Shane Porteous, Tiriel Mora, Claire Jones, Maureen (Maudie) Green, Duncan Wass and Eliza Logan created, from readings, the many voices of the play and participated in the creation of the sound effects of the worlds conjured. Rebecca Daniel played her violin movingly, tunefully, for atmosphere and an aural reach to facilitate nostalgic recollection. Directed by Michael Pigott there were, also, selected projected visual images, organised by Laura Turner, sourced from the Blue Mountains City Library. (On the night I attended some ‘difficulties’ with the venue made that part of the work inoperable, alas.) Set and, especially, the costumes, warmly lit, anchored the performance into a ready state of comfort and restful recognition.

Mr Turner, as it was with THE WESTLANDS, reveals a sure and theatrically expert technique in the creation of this work.

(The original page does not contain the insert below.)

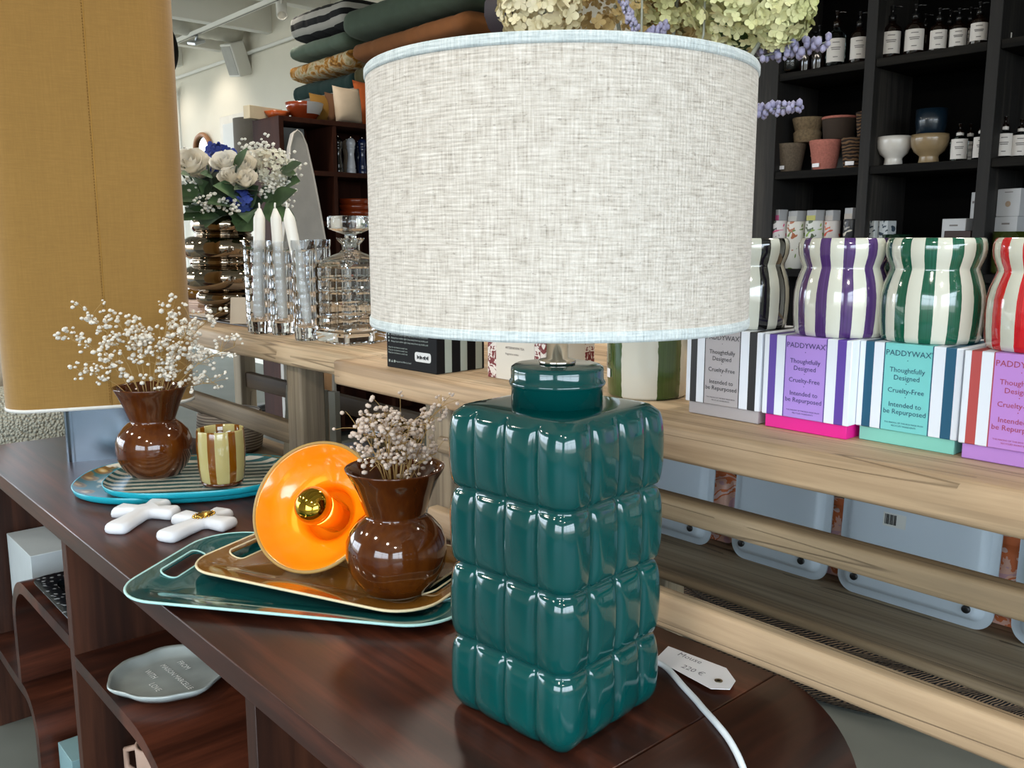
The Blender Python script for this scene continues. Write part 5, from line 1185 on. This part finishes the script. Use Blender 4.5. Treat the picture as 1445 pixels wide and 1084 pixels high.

His writing is witty, musical and richly diverse in its econmic evocation of time, place and people. Seeing some of the writing on the Sydney stages: Griffin, Belvoir, Sydney Theatre Company, I can only wonder at the lack of interest that those companies looking for new Australian plays have given Mr Turner.

One hopes that Weatherboard and Mr Turner can continue to work way out there in the West of Sydney. Thanks must be given to the Fairmont Resort. One hopes there is a theatrical future for all three of the collaborating organisations.